• _BRIEF_
Everything in the data should be repeated exactly, save for the images.
── DATA PROVIDED ──
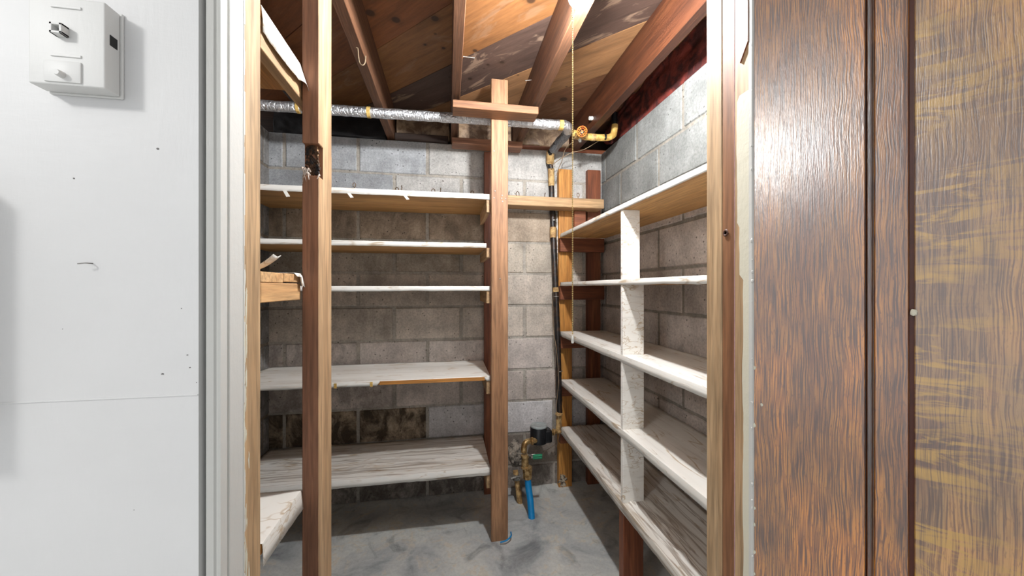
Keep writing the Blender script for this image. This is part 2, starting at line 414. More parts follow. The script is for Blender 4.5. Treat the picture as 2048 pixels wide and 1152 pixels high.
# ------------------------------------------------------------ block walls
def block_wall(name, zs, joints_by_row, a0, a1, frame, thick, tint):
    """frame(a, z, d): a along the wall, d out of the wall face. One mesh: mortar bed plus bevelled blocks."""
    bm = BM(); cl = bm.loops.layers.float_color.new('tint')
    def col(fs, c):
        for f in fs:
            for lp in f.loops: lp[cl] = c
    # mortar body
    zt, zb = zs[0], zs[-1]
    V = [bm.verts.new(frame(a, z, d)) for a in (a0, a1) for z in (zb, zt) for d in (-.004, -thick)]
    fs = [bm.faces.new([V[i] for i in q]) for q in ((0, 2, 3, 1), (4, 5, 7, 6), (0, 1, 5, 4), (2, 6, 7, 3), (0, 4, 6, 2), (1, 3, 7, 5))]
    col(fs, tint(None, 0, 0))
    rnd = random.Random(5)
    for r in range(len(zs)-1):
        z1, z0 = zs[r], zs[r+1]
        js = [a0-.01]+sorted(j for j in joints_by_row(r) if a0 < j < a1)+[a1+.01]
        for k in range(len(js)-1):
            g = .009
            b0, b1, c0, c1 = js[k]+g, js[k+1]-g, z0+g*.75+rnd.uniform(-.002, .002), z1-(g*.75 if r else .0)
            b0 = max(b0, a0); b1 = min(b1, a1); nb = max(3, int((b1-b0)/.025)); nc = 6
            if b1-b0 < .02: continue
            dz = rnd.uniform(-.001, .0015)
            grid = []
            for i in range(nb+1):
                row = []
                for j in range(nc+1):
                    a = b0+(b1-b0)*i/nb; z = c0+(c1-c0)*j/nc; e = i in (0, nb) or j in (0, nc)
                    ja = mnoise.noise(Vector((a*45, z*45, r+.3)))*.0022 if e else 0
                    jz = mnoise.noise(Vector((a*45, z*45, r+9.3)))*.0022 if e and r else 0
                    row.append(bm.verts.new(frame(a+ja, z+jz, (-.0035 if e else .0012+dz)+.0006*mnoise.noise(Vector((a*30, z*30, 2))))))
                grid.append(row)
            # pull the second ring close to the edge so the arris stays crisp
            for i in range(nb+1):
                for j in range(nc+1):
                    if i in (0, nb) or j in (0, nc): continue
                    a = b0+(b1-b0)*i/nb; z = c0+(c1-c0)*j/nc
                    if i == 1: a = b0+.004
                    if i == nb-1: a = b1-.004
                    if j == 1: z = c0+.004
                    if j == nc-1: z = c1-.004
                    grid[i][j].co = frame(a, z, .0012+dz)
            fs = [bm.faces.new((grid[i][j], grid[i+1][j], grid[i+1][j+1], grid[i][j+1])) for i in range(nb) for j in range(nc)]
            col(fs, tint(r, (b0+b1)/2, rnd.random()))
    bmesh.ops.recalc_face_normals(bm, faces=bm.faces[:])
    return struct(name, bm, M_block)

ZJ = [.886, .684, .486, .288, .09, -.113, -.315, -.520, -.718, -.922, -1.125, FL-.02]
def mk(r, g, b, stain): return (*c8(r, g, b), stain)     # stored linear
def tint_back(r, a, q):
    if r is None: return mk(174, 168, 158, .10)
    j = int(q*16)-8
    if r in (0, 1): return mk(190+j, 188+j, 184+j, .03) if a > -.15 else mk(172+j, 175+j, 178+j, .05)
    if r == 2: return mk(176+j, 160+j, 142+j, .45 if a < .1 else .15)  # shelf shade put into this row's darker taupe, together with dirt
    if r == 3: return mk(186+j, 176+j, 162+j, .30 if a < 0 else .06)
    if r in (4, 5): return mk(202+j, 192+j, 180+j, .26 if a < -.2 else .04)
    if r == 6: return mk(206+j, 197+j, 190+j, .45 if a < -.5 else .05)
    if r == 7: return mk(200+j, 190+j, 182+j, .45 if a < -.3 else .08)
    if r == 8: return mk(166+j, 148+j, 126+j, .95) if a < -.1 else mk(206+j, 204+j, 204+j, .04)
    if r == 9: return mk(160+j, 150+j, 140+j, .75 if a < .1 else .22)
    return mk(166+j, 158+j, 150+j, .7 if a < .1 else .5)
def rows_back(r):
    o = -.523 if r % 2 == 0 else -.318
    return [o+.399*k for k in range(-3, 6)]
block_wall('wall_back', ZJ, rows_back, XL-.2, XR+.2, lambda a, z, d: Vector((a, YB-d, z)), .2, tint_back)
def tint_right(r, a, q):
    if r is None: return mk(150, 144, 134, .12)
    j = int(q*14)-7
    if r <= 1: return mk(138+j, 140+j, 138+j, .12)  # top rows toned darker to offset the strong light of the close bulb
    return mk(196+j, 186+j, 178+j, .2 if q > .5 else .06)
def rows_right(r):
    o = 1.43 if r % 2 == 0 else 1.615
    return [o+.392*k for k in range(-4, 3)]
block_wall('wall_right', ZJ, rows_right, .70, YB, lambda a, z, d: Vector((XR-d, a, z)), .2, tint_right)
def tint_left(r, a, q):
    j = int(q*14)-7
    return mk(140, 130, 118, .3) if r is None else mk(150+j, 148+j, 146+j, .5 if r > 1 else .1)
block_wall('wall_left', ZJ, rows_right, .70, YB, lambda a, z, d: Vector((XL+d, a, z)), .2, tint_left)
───
• _EXERCISE SOLUTION_
Keep writing the Blender script for this image. This is part 2, starting at line 414. More parts follow. The script is for Blender 4.5. Treat the picture as 2048 pixels wide and 1152 pixels high.
# ------------------------------------------------------------ block walls
def block_wall(name, zs, joints_by_row, a0, a1, frame, thick, tint):
    """frame(a, z, d): a along the wall, d out of the wall face. One mesh: mortar bed plus bevelled blocks."""
    bm = BM(); cl = bm.loops.layers.float_color.new('tint')
    def col(fs, c):
        for f in fs:
            for lp in f.loops: lp[cl] = c
    # mortar body
    zt, zb = zs[0], zs[-1]
    V = [bm.verts.new(frame(a, z, d)) for a in (a0, a1) for z in (zb, zt) for d in (-.004, -thick)]
    fs = [bm.faces.new([V[i] for i in q]) for q in ((0, 2, 3, 1), (4, 5, 7, 6), (0, 1, 5, 4), (2, 6, 7, 3), (0, 4, 6, 2), (1, 3, 7, 5))]
    col(fs, tint(None, 0, 0))
    rnd = random.Random(5)
    for r in range(len(zs)-1):
        z1, z0 = zs[r], zs[r+1]
        js = [a0-.01]+sorted(j for j in joints_by_row(r) if a0 < j < a1)+[a1+.01]
        for k in range(len(js)-1):
            g = .009
            b0, b1, c0, c1 = js[k]+g, js[k+1]-g, z0+g*.75+rnd.uniform(-.002, .002), z1-(g*.75 if r else .0)
            b0 = max(b0, a0); b1 = min(b1, a1); nb = max(3, int((b1-b0)/.025)); nc = 6
            if b1-b0 < .02: continue
            dz = rnd.uniform(-.001, .0015)
            grid = []
            for i in range(nb+1):
                row = []
                for j in range(nc+1):
                    a = b0+(b1-b0)*i/nb; z = c0+(c1-c0)*j/nc; e = i in (0, nb) or j in (0, nc)
                    ja = mnoise.noise(Vector((a*45, z*45, r+.3)))*.0022 if e else 0
                    jz = mnoise.noise(Vector((a*45, z*45, r+9.3)))*.0022 if e and r else 0
                    row.append(bm.verts.new(frame(a+ja, z+jz, (-.0035 if e else .0012+dz)+.0006*mnoise.noise(Vector((a*30, z*30, 2))))))
                grid.append(row)
            # pull the second ring close to the edge so the arris stays crisp
            for i in range(nb+1):
                for j in range(nc+1):
                    if i in (0, nb) or j in (0, nc): continue
                    a = b0+(b1-b0)*i/nb; z = c0+(c1-c0)*j/nc
                    if i == 1: a = b0+.004
                    if i == nb-1: a = b1-.004
                    if j == 1: z = c0+.004
                    if j == nc-1: z = c1-.004
                    grid[i][j].co = frame(a, z, .0012+dz)
            fs = [bm.faces.new((grid[i][j], grid[i+1][j], grid[i+1][j+1], grid[i][j+1])) for i in range(nb) for j in range(nc)]
            col(fs, tint(r, (b0+b1)/2, rnd.random()))
    bmesh.ops.recalc_face_normals(bm, faces=bm.faces[:])
    return struct(name, bm, M_block)

ZJ = [.886, .684, .486, .288, .09, -.113, -.315, -.520, -.718, -.922, -1.125, FL-.02]
def mk(r, g, b, stain): return (*c8(r, g, b), stain)     # stored linear
def tint_back(r, a, q):
    if r is None: return mk(174, 168, 158, .10)
    j = int(q*16)-8
    if r in (0, 1): return mk(190+j, 188+j, 184+j, .03) if a > -.15 else mk(172+j, 175+j, 178+j, .05)
    if r == 2: return mk(176+j, 160+j, 142+j, .45 if a < .1 else .15)  # shelf shade put into this row's darker taupe, together with dirt
    if r == 3: return mk(186+j, 176+j, 162+j, .30 if a < 0 else .06)
    if r in (4, 5): return mk(202+j, 192+j, 180+j, .26 if a < -.2 else .04)
    if r == 6: return mk(206+j, 197+j, 190+j, .45 if a < -.5 else .05)
    if r == 7: return mk(200+j, 190+j, 182+j, .45 if a < -.3 else .08)
    if r == 8: return mk(166+j, 148+j, 126+j, .95) if a < -.1 else mk(206+j, 204+j, 204+j, .04)
    if r == 9: return mk(160+j, 150+j, 140+j, .75 if a < .1 else .22)
    return mk(166+j, 158+j, 150+j, .7 if a < .1 else .5)
def rows_back(r):
    o = -.523 if r % 2 == 0 else -.318
    return [o+.399*k for k in range(-3, 6)]
block_wall('wall_back', ZJ, rows_back, XL-.2, XR+.2, lambda a, z, d: Vector((a, YB-d, z)), .2, tint_back)
def tint_right(r, a, q):
    if r is None: return mk(150, 144, 134, .12)
    j = int(q*14)-7
    if r <= 1: return mk(138+j, 140+j, 138+j, .12)  # top rows toned darker to offset the strong light of the close bulb
    return mk(196+j, 186+j, 178+j, .2 if q > .5 else .06)
def rows_right(r):
    o = 1.43 if r % 2 == 0 else 1.615
    return [o+.392*k for k in range(-4, 3)]
block_wall('wall_right', ZJ, rows_right, .70, YB, lambda a, z, d: Vector((XR-d, a, z)), .2, tint_right)
def tint_left(r, a, q):
    j = int(q*14)-7
    return mk(140, 130, 118, .3) if r is None else mk(150+j, 148+j, 146+j, .5 if r > 1 else .1)
block_wall('wall_left', ZJ, rows_right, .70, YB, lambda a, z, d: Vector((XL+d, a, z)), .2, tint_left)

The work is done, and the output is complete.